LittératureBeaux livres
Crédit photo : Éditions de La Martinière
Un génie et un paria. Un adulé et un détesté. Séduisant pour les uns, repoussant pour les autres. Le célèbre Oscar Wilde est tout cela à la fois, ce qui s’avère assez déstabilisant. D’emblée, il faut dire que cet homme est un personnage plus que fascinant, même pour notre époque qui se targue ad nauseam de repousser les limites de tout, dans toutes les sphères, mais qui n’a aucunement l’élégance et l’effronterie magnifique de cet Irlandais d’origine.
Dans cette biographie signée par Daniel Salvatore Schiffer, celui-ci ne fait pas que peindre et dépeindre un génie littéraire, puisqu’il ouvre, à travers l’ouvrage, la porte à tout un environnement social, politique, culturel et moral de la deuxième moitié du XIXe siècle. Présentée à travers la perspective formelle et esthétique des «Beaux livres», Oscar Wilde. Splendeur et misère d’un dandy décrit le parcours d’un homme qui bousculait son époque. Un peu trop même aux yeux de certains…
Chronologiquement, l’auteur du livre nous convie à pénétrer dans l’univers éclaté d’un talent né choyé, dans l’élite, celui d’une famille bourgeoise aux racines irlandaises qui n’a rien d’ordinaire. Un père médecin très bien en place et une mère qui avait «une absurde propension à la mégalomanie», voilà, en gros, les géniteurs de ce Wilde. Les éléments qui caractérisent la vie ascendante et descendante de l’écrivain sont multiples et captivants: ses études à Trinity College et Oxford où il a été formé intellectuellement, ses nombreux voyages, l’adoption de la posture sociale et stylistique du dandy, sa création littéraire, mais aussi sa famille, ses relations non conformes pour l’époque avec le jeune Bosie ainsi que son déclin habitent l’histoire de l’auteur de la pièce Un mari idéal.
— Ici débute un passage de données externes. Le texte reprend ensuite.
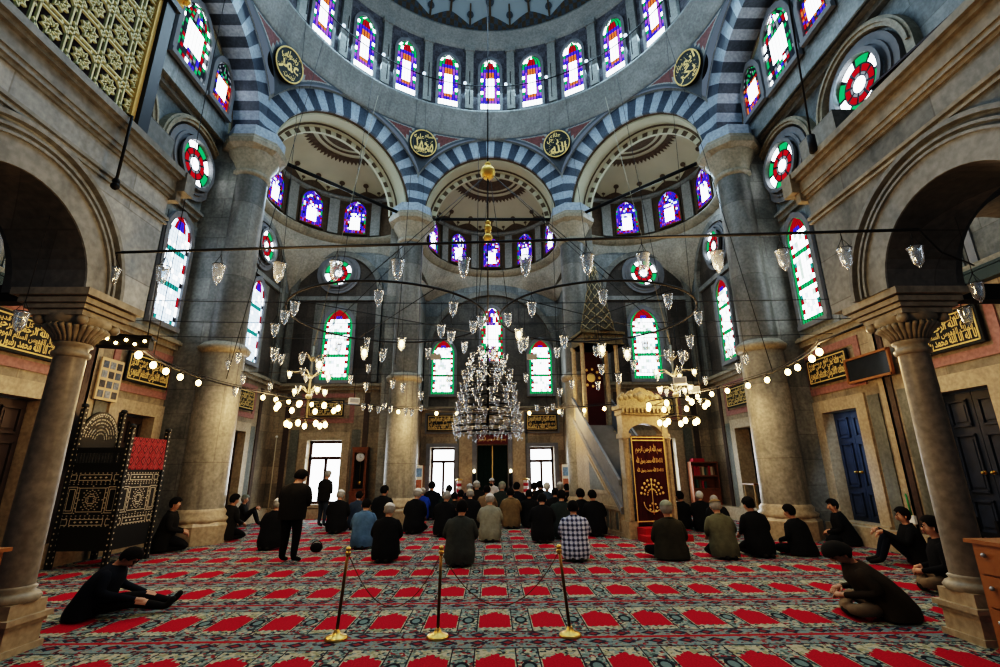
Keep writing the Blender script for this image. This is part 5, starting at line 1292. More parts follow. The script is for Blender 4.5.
# thin cables across the hall with lamps on long cords
CABLES = {8.3: 4.75, 9.6: 4.75, 11.0: 4.8, 12.4: 4.2}
for i, (Y, z) in enumerate(CABLES.items()):
    X = 8.38 if i < 3 else 6.6; b = MB(); b.tube([(X * (k / 12 - 1), Y, z - .12 * (1 - (k / 12 - 1) ** 2)) for k in range(25)], .008, 4)
    b.build('cable', M['wire'], None, 'thin dark cable strung across the hall, %s of four from the front' % ORD[i], 'cable', 'thin cables strung across the hall', origin=(-X, Y, z))
MID = {8.3: [(401.6, 342, 1), (364.5, 351, 1), (519, 333, 1), (602, 347.6, 1), (627, 352, 1), (319.6, 363, 1), (275, 328, 0), (690, 339.6, 0), (682, 355, 0), (274.5, 352, 0), (441, 329, 0), (451, 335, 0), (473, 325, 0), (564, 340, 0), (525, 341, 0)],
       9.6: [(367, 342, 0), (382, 356.5, 0), (281, 358.7, 0), (238, 357.7, 0), (596, 351, 0), (633.7, 364.5, 0), (618.6, 378, 0), (601.5, 369, 0), (667, 354, 0), (302, 358.7, 0), (730, 353, 0), (746, 359, 0), (739, 367.7, 0)],
       11.0: [(368.5, 369, 0), (366, 387, 0), (392.6, 384.6, 0), (402.7, 388, 0), (420.7, 396, 0), (449, 380, 0), (526, 378, 0), (598, 386, 0), (572, 384.7, 0), (560, 392.6, 0), (705.5, 381, 0), (678, 393.6, 0), (228, 365, 0), (242.7, 379.7, 0), (270, 387, 0), (234.7, 392, 0), (350.5, 379.7, 0)],
       12.4: [(363, 408, 0), (370, 409, 0), (378.4, 410.5, 0), (384, 407, 0), (390, 410.5, 0), (405.6, 412.7, 0), (411.7, 414, 0), (421, 409, 0), (537, 409, 0), (547, 411, 0), (553, 408, 0), (562, 414, 0), (700, 402, 0)]}
nl = 0
for (Y, L), cn in zip(MID.items(), ('nearest', 'second', 'third', 'farthest')):
    L = sorted(L); z0 = CABLES[Y]; X = 8.38 if Y < 12 else 6.6
    for i, (x, y, lit) in enumerate(L):
        p = at_y(x, y, Y); zc = z0 - .12 * (1 - (p.x / X) ** 2); p.z += .23; d = max(0, zc - p.z)
        if d == 0: p.z = zc
        hang_lamp(p, lit, '%s glass cup lamp hanging from the %s thin cable, %s from the left' % ('lit' if lit else 'unlit', cn, ORD[i]), 'glass lamps on the %s thin cable' % cn, d, (.95, .85, .8, .72)[list(MID).index(Y)])
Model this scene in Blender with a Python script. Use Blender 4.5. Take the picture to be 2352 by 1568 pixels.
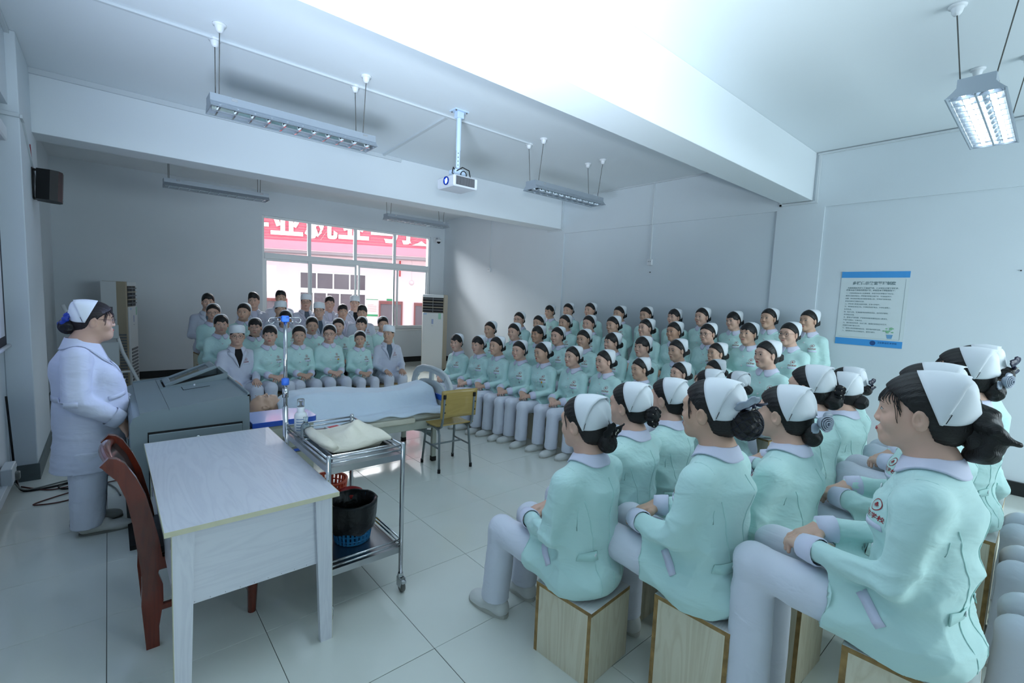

Le lecteur réalise rapidement au fil des pages que M. Wilde est tout sauf un être commun. Il semblait donc être destiné à vivre une vie à l’image d’une pièce de théâtre, c’est-à-dire tragique, fardée, exagérée, et donc très intense autant dans la célébration que dans la chute. Son œuvre, comme le souligne l’auteur, est fortement imprégnée, on le saisit vite, par ses questionnements, tourments ainsi que sa réalité quotidienne. Comme la plupart des écrivains et artistes vous direz, oui, mais Schiffer réussit à illustrer les liens entre l’odyssée intérieure et extérieure de l’homme de lettres et ses écrits de toutes sortes. Du Portrait de Dorian Gray à son De Profundis en passant par L’Importance d’être Constant. Dans le même ordre d’idées, on apprécie les explications données sur plusieurs sujets souvent méconnus tels que le préraphaélisme – esthétique mariant désir charnel et pulsionnel avec le spirituel – ainsi que le dandysme.
En ce qui concerne la forme retenue pour ce livre, les choix de mise en page varient, mais gardent une certaine uniformité tout au long; une véritable cohérence visuelle en fait. L’utilisation récurrente notamment du rose foncé et pâle ainsi que du noir et blanc habille parfaitement l’ouvrage et se déguste par le regard. Riche en illustrations d’Oscar Wilde (photographies et dessins entre autres), d’œuvres picturales contextualisées, de lieux rattachés à l’environnement de l’auteur né à Dublin, on ne peut qu’approuver l’intention de concevoir un livre attirant. De plus, de nombreux extraits des créations du dandy s’intègrent dans les paragraphes rédigés par Daniel Salvatore Schiffer. Il faut relever en outre que plusieurs mises en exergue issues de la littérature de Wilde sont présentées de différentes tailles, confirmant ainsi le travail éditorial du design de la maison d’édition.
Au final, l’idée intéressante et fort concluante de réaliser une biographie sous forme illustrée d’Oscar Wilde, ce lettré, qui, on l’apprend, a été davantage reconnu de son vivant par la France que par le monde anglo-saxon très rigide moralement sous l’ère victorienne, donne envie de sillonner l’entièreté de son œuvre. À travers une écriture accessible, sans être dénuée d’élégance et qui témoigne d’une grande recherche, les grandes lignes de la vie de ce bourgeois mort dans un état plus que lamentable, illustrent à quel point les extrêmes étaient liés à lui. Splendeur et misère d’un dandy, le sous-titre dit effectivement tout.
«Oscar Wilde – Splendeur et misère d’un dandy», Daniel Salvatore Schiffer, Éditions de La Martinière, 2014, 216 pages, 59,95 $.